■ Given information ■

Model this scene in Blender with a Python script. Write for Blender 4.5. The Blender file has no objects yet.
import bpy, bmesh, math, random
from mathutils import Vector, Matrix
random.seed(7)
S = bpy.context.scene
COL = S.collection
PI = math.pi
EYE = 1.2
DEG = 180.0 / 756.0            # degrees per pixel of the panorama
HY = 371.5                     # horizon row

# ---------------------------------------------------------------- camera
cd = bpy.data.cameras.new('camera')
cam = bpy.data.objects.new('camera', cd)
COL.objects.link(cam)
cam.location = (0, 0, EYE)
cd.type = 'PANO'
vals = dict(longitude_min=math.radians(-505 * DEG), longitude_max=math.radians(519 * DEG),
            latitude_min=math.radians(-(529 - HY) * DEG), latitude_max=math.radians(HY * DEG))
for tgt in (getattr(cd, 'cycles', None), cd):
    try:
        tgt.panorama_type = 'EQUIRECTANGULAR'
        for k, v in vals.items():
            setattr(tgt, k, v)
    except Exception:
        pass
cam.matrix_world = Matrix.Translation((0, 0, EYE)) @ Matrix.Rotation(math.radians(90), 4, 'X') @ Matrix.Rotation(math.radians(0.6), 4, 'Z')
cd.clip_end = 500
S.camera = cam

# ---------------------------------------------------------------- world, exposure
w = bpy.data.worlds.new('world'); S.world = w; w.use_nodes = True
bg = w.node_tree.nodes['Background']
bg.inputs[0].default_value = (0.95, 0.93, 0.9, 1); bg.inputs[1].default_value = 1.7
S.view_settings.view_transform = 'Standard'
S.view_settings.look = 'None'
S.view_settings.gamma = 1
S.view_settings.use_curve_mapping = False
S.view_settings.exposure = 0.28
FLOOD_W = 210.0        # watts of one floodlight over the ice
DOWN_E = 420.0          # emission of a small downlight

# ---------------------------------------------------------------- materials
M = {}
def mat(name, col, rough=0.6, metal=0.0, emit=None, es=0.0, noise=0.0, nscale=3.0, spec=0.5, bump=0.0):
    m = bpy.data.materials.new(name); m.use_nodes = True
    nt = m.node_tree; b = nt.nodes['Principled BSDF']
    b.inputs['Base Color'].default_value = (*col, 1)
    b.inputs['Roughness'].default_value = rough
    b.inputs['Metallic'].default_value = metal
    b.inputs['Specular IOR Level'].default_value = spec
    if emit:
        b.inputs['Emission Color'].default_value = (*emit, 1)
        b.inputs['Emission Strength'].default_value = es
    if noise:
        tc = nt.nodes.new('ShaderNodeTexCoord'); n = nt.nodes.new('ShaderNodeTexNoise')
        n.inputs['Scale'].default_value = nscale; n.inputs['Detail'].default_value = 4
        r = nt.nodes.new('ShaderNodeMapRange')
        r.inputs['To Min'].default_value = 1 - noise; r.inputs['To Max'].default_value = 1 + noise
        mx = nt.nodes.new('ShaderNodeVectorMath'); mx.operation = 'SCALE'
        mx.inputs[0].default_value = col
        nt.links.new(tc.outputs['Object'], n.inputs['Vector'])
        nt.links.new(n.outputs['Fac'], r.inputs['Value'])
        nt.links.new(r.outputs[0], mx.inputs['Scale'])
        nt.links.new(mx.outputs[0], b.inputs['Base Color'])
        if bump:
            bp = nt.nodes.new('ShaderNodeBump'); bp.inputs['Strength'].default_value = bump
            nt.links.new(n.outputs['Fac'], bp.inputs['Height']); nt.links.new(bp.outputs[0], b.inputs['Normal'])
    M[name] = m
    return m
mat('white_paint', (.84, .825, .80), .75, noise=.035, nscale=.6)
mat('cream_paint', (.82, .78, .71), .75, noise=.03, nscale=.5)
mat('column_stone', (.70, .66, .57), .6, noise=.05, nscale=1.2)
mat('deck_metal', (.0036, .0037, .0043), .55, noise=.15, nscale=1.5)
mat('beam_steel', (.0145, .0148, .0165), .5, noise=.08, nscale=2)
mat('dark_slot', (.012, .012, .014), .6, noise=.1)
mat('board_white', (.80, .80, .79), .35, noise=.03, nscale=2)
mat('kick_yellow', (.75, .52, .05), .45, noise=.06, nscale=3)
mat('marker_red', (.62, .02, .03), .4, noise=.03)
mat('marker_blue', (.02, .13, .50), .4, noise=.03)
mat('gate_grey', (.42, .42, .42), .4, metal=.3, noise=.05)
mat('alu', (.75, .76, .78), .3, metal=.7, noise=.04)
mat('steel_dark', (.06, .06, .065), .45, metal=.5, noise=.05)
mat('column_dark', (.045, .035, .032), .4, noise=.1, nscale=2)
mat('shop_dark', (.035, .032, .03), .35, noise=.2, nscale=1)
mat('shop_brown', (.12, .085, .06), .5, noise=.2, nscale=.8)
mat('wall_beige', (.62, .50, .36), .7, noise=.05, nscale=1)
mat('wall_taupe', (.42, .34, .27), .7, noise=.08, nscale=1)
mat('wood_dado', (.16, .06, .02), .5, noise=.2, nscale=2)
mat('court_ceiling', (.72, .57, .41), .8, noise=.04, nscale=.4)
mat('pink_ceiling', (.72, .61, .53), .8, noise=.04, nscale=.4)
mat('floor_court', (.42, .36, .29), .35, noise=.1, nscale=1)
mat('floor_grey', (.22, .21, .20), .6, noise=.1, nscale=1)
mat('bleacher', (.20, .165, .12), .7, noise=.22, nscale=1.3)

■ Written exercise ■
Starting from the line with "(.0145, .0148, .0165), .5, noise=.08, nscale=2)" and ending with the final line of the data, quote every line exactly, both ends included.

■ Exercise response ■
mat('beam_steel', (.0145, .0148, .0165), .5, noise=.08, nscale=2)
mat('dark_slot', (.012, .012, .014), .6, noise=.1)
mat('board_white', (.80, .80, .79), .35, noise=.03, nscale=2)
mat('kick_yellow', (.75, .52, .05), .45, noise=.06, nscale=3)
mat('marker_red', (.62, .02, .03), .4, noise=.03)
mat('marker_blue', (.02, .13, .50), .4, noise=.03)
mat('gate_grey', (.42, .42, .42), .4, metal=.3, noise=.05)
mat('alu', (.75, .76, .78), .3, metal=.7, noise=.04)
mat('steel_dark', (.06, .06, .065), .45, metal=.5, noise=.05)
mat('column_dark', (.045, .035, .032), .4, noise=.1, nscale=2)
mat('shop_dark', (.035, .032, .03), .35, noise=.2, nscale=1)
mat('shop_brown', (.12, .085, .06), .5, noise=.2, nscale=.8)
mat('wall_beige', (.62, .50, .36), .7, noise=.05, nscale=1)
mat('wall_taupe', (.42, .34, .27), .7, noise=.08, nscale=1)
mat('wood_dado', (.16, .06, .02), .5, noise=.2, nscale=2)
mat('court_ceiling', (.72, .57, .41), .8, noise=.04, nscale=.4)
mat('pink_ceiling', (.72, .61, .53), .8, noise=.04, nscale=.4)
mat('floor_court', (.42, .36, .29), .35, noise=.1, nscale=1)
mat('floor_grey', (.22, .21, .20), .6, noise=.1, nscale=1)
mat('bleacher', (.20, .165, .12), .7, noise=.22, nscale=1.3)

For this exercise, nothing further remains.